The times, wherein I live, are more to me than any else: the works of God in them, which I am to discern, direct in me both principle affection and action.

This is what it means to pray the words of the General Thanksgiving:

We bless thee for our creation, preservation, and all the blessings of this life ...

Such thanksgiving seems rather incompatible with despair at this age.  And it is in this time that we know grace:

but above all for thine inestimable love in the redemption of the world by our Lord Jesus Christ, for the means of grace, and for the hope of glory.

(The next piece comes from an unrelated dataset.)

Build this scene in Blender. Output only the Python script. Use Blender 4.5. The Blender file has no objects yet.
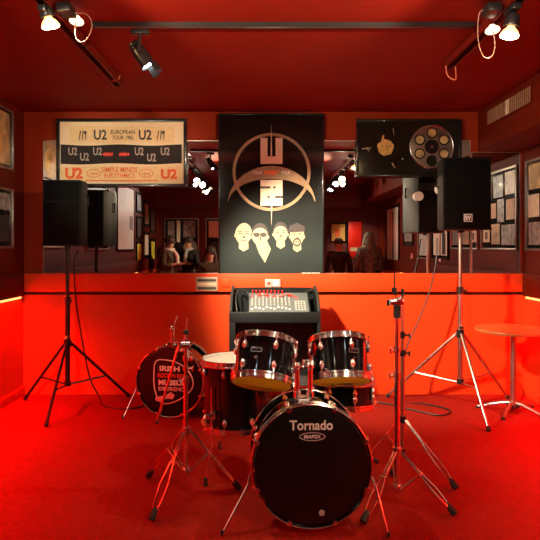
import bpy, bmesh, math, random
from mathutils import Vector, Matrix, Quaternion
random.seed(7)
PI = math.pi
scene = bpy.context.scene
COL = scene.collection
V = Vector
CAMZ = 1.35
F = 540.0

def at(px, py, D):
    """point of the room at depth D seen at photograph position px, py"""
    return V(((px-264)*D/F, D, CAMZ-(py-246)*D/F))

# ------------------------------------------------------------------ materials
MATS = {}
def mat(name, col, rough=0.5, metal=0.0, vary=0.0, vscale=30, bump=0.0, bscale=200, coat=0.0, emit=None, estr=0.0, spec=0.5, trans=0.0, aniso=None, rvary=0.0):
    if name in MATS: return MATS[name]
    m = bpy.data.materials.new(name); m.use_nodes = True
    nt = m.node_tree; b = nt.nodes['Principled BSDF']
    b.inputs['Base Color'].default_value = (*col, 1)
    b.inputs['Roughness'].default_value = rough
    b.inputs['Metallic'].default_value = metal
    b.inputs['Specular IOR Level'].default_value = spec
    b.inputs['Coat Weight'].default_value = coat
    b.inputs['Coat Roughness'].default_value = 0.05
    b.inputs['Transmission Weight'].default_value = trans
    tc = nt.nodes.new('ShaderNodeTexCoord')
    if vary > 0:
        n = nt.nodes.new('ShaderNodeTexNoise'); n.inputs['Scale'].default_value = vscale
        n.inputs['Detail'].default_value = 4
        nt.links.new(tc.outputs['Object'], n.inputs['Vector'])
        r = nt.nodes.new('ShaderNodeValToRGB')
        r.color_ramp.elements[0].position = .3; r.color_ramp.elements[1].position = .7
        r.color_ramp.elements[0].color = (*[c*(1-vary) for c in col], 1)
        r.color_ramp.elements[1].color = (*[min(1, c*(1+vary)) for c in col], 1)
        nt.links.new(n.outputs['Fac'], r.inputs['Fac'])
        nt.links.new(r.outputs['Color'], b.inputs['Base Color'])
    if rvary > 0:
        n = nt.nodes.new('ShaderNodeTexNoise'); n.inputs['Scale'].default_value = 6
        nt.links.new(tc.outputs['Object'], n.inputs['Vector'])
        mr = nt.nodes.new('ShaderNodeMapRange')
        mr.inputs['To Min'].default_value = max(0, rough-rvary); mr.inputs['To Max'].default_value = rough+rvary
        nt.links.new(n.outputs['Fac'], mr.inputs['Value']); nt.links.new(mr.outputs['Result'], b.inputs['Roughness'])
    if bump > 0:
        n = nt.nodes.new('ShaderNodeTexNoise'); n.inputs['Scale'].default_value = bscale
        nt.links.new(tc.outputs['Object'], n.inputs['Vector'])
        bp = nt.nodes.new('ShaderNodeBump'); bp.inputs['Strength'].default_value = bump
        bp.inputs['Distance'].default_value = 0.004
        nt.links.new(n.outputs['Fac'], bp.inputs['Height']); nt.links.new(bp.outputs['Normal'], b.inputs['Normal'])
    if emit:
        b.inputs['Emission Color'].default_value = (*emit, 1)
        b.inputs['Emission Strength'].default_value = estr
    MATS[name] = m
    return m

def gradient_mat(name, stops, zlo, zhi, rough=.25, coat=.5, vary=.3):
    """printed poster: colour stops from bottom to top (object z)"""
    m = bpy.data.materials.new(name); m.use_nodes = True
    nt = m.node_tree; b = nt.nodes['Principled BSDF']
    b.inputs['Roughness'].default_value = rough; b.inputs['Coat Weight'].default_value = coat; b.inputs['Coat Roughness'].default_value = .04
    tc = nt.nodes.new('ShaderNodeTexCoord'); sx = nt.nodes.new('ShaderNodeSeparateXYZ')
    nt.links.new(tc.outputs['Object'], sx.inputs[0])
    mr = nt.nodes.new('ShaderNodeMapRange'); mr.inputs['From Min'].default_value = zlo; mr.inputs['From Max'].default_value = zhi
    n = nt.nodes.new('ShaderNodeTexNoise'); n.inputs['Scale'].default_value = 5; n.inputs['Detail'].default_value = 5
    nt.links.new(tc.outputs['Object'], n.inputs['Vector'])
    ma = nt.nodes.new('ShaderNodeMath'); ma.operation = 'MULTIPLY_ADD'; ma.inputs[1].default_value = vary; 
    nt.links.new(sx.outputs['Z'], mr.inputs['Value'])
    nt.links.new(n.outputs['Fac'], ma.inputs[0]); nt.links.new(mr.outputs['Result'], ma.inputs[2])
    r = nt.nodes.new('ShaderNodeValToRGB')
    while len(r.color_ramp.elements) < len(stops): r.color_ramp.elements.new(.5)
    for e, (p, c) in zip(r.color_ramp.elements, stops):
        e.position = p; e.color = (*c, 1)
    nt.links.new(ma.outputs[0], r.inputs['Fac']); nt.links.new(r.outputs['Color'], b.inputs['Base Color'])
    MATS[name] = m
    return m

M_wall   = mat('red_wall_paint', (.62, .056, .010), .5, vary=.04, spec=.2, vscale=3, bump=.08, bscale=60)
M_upper  = mat('deep_red_wall_paint', (.105, .009, .002), .6, spec=.10, vary=.08, vscale=3, bump=.08, bscale=60)
M_backw  = mat('lamplit_back_wall_red', (.235, .022, .004), .6, spec=.12, vary=.06, vscale=3, bump=.08, bscale=60)  # upper wall paint lightened; the lamps' brightness is put into the colour
M_ceil   = mat('red_ceiling_paint', (.17, .008, .002), .7, vary=.06, spec=.10, vscale=2, bump=.1, bscale=50)
M_floor  = mat('red_carpet', (.21, .012, .006), .9, vary=.16, vscale=45, bump=.35, bscale=300, spec=.1)
M_dark   = mat('dark_shadow_gap', (.05, .006, .004), .8, vary=.1)
M_front  = mat('dark_maroon_wall', (.10, .012, .012), .6, vary=.1, vscale=4)
M_track  = mat('red_painted_track', (.11, .007, .003), .4, vary=.05, spec=.25)
M_black  = mat('black_metal', (.012, .012, .013), .32, vary=.2, vscale=20, spec=.5)
M_bplas  = mat('black_plastic', (.003, .003, .003), .45, vary=.2, vscale=60, bump=.1, bscale=500, spec=.14)
M_grille = mat('speaker_grille_mesh', (.0022, .0022, .0022), .6, vary=.3, vscale=300, bump=.3, bscale=700, spec=.06)
M_rub    = mat('black_rubber', (.012, .012, .012), .75, vary=.2)
M_chrome = mat('chrome', (.86, .85, .84), .17, 1.0, rvary=.05)
M_steel  = mat('brushed_steel', (.55, .53, .50), .3, 1.0, rvary=.08)
M_shell  = mat('gloss_black_lacquer', (.004, .004, .005), .08, coat=.25, spec=.35, rvary=.02)
M_bhead  = mat('black_drum_head', (.004, .003, .003), .3, vary=.1, vscale=8)
M_amber  = mat('amber_drum_head', (.85, .44, .05), .4, vary=.15, vscale=14, trans=0)
M_white  = mat('white_drum_head', (.78, .74, .66), .45, vary=.06, vscale=10)
M_print  = mat('white_print', (.85, .83, .80), .5, vary=.03)
M_redpr  = mat('red_print', (.75, .05, .02), .5, vary=.04)
M_cream  = mat('cream_scarf_cloth', (.72, .56, .30), .8, vary=.08, vscale=25, bump=.3, bscale=300)
M_mount  = mat('cream_mount_board', (.74, .62, .40), .7, vary=.04)
M_blkcl  = mat('black_scarf_cloth', (.015, .013, .014), .85, vary=.2, bump=.3, bscale=300)
M_orpr   = mat('orange_red_print', (.68, .12, .03), .7, vary=.15, vscale=60)
M_dkpr   = mat('charcoal_print', (.05, .045, .05), .7, vary=.1)
M_gypr   = mat('grey_print', (.36, .34, .32), .7, vary=.1)
M_frame  = mat('black_picture_frame', (.010, .009, .009), .25, coat=.4, vary=.1)
M_sframe = mat('silver_picture_frame', (.50, .46, .40), .3, .9, vary=.08)
M_gold   = mat('gold_print', (.62, .42, .13), .4, .3, vary=.25, vscale=30)
M_bronze = mat('bronze_print', (.30, .20, .11), .45, vary=.3, vscale=6)
M_tanp   = mat('pale_tan_print', (.78, .66, .52), .5, vary=.06)
M_face   = mat('pale_portrait_print', (.36, .36, .25), .55, vary=.12, vscale=50)
M_orange = mat('orange_print', (.95, .16, .005), .5, vary=.05)
M_paper  = mat('aged_paper', (.62, .54, .40), .8, vary=.12, vscale=20)
M_photo  = mat('dark_photograph', (.035, .032, .035), .3, vary=.6, vscale=25, coat=.5)
M_photo2 = mat('grey_photograph', (.24, .23, .22), .3, vary=.7, vscale=18, coat=.5)
M_brown  = mat('sepia_photograph', (.40, .29, .13), .35, vary=.55, vscale=9, coat=.5)
M_bmat   = mat('black_mount_board', (.010, .010, .008), .12, vary=.2, spec=.4)
M_grey   = mat('grey_mixer_panel', (.10, .12, .13), .4, vary=.05)
M_knob   = mat('pale_knob_plastic', (.34, .36, .36), .4, vary=.05)
M_desk   = mat('charcoal_desk_laminate', (.010, .013, .015), .38, vary=.15, vscale=12, spec=.15)
M_redpl  = mat('red_plastic', (.70, .02, .01), .35, vary=.03)
M_beige  = mat('beige_plastic', (.40, .34, .26), .5, vary=.05)
M_wood   = mat('orange_brown_table_top', (.42, .13, .035), .35, vary=.15, vscale=8)
M_silvd  = mat('silver_reel_metal', (.42, .37, .32), .28, .95, vary=.2, vscale=12)
M_cable  = mat('black_cable_rubber', (.012, .010, .010), .5, vary=.1)
M_wcable = mat('white_cable_rubber', (.32, .17, .12), .5, vary=.05)
M_pinkc  = mat('pale_red_cable_rubber', (.60, .16, .09), .5, vary=.05)
M_led    = mat('lit_red_strip', (.8, .2, .1), .5, emit=(1, .42, .12), estr=2.2)
M_bulb   = mat('lit_warm_bulb', (.9, .8, .6), .3, emit=(1, .60, .25), estr=90)
M_bulbn  = mat('lit_bulb_neck', (.9, .75, .5), .2, emit=(1, .45, .12), estr=3.5)
M_lens   = mat('lit_cool_lens', (.9, .9, .9), .3, emit=(.80, .95, 1), estr=50)
M_lensw  = mat('lit_warm_lens', (.9, .9, .9), .3, emit=(1, .80, .52), estr=50)
M_dimlen = mat('pale_pink_lens', (.85, .60, .48), .3, vary=.04, emit=(1, .72, .55), estr=1.6)
M_skin   = mat('skin', (.55, .33, .24), .5, vary=.05)
M_hairb  = mat('brown_hair', (.035, .022, .016), .6, vary=.3, vscale=60, bump=.5)
M_hairg  = mat('grey_hair', (.24, .23, .21), .6, vary=.4, vscale=50, bump=.6)
M_coatb  = mat('brown_coat_cloth', (.075, .048, .032), .85, vary=.2, bump=.4)
M_coatd  = mat('dark_coat_cloth', (.018, .017, .02), .85, vary=.2, bump=.4)
M_coatg  = mat('grey_patterned_cloth', (.16, .17, .16), .85, vary=.7, vscale=22, bump=.4)
M_scarf  = mat('pale_grey_scarf_cloth', (.42, .45, .43), .9, vary=.15, bump=.4)
M_yellow = mat('yellow_print', (.80, .72, .05), .5, vary=.08)
M_bigpic = mat('cream_poster_paper', (.80, .78, .68), .35, vary=.06, vscale=3, coat=.6)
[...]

In other words, any critique of the current age must be first be grounded in thanksgiving for creation and redemption experienced and known in "the times where I live".  It cannot be a vain seeking after an "irretreviably lost" order, nor a militant rejection of the present, as if the words of the General Thanksgiving cannot be uttered in this age, as if the order of this age cannot be sanctified without being conformed to a past order (whether ecclesial, constitutional, or social).  Nor, however, can it be what Burton urges, an "immanentizing [of] the eschaton", creating "a body that transcends our understanding of flesh", as if we can be now what will be then, "as are the angels which are in heaven" (Mark 12:25).  For this too is an attempt to escape the particularities of the present, in a manner at least as militant and sectarian as the reactionaries.  

Which brings me back to Israel's 480 years without the Temple.  If such is our time, the time in which Providence has placed us, we are not to seek escape to imagined pasts or in spiritual experiences transcending our bodies and the created order.  It is now, in the times wherein we live, that we are called to be conformed to Christ, gathering up the institutions, thought, and mores, of this present order into Christ. 

For every creature of God is good, and nothing to be refused, if it be received with thanksgiving: for it is sanctified by the word of God and prayer.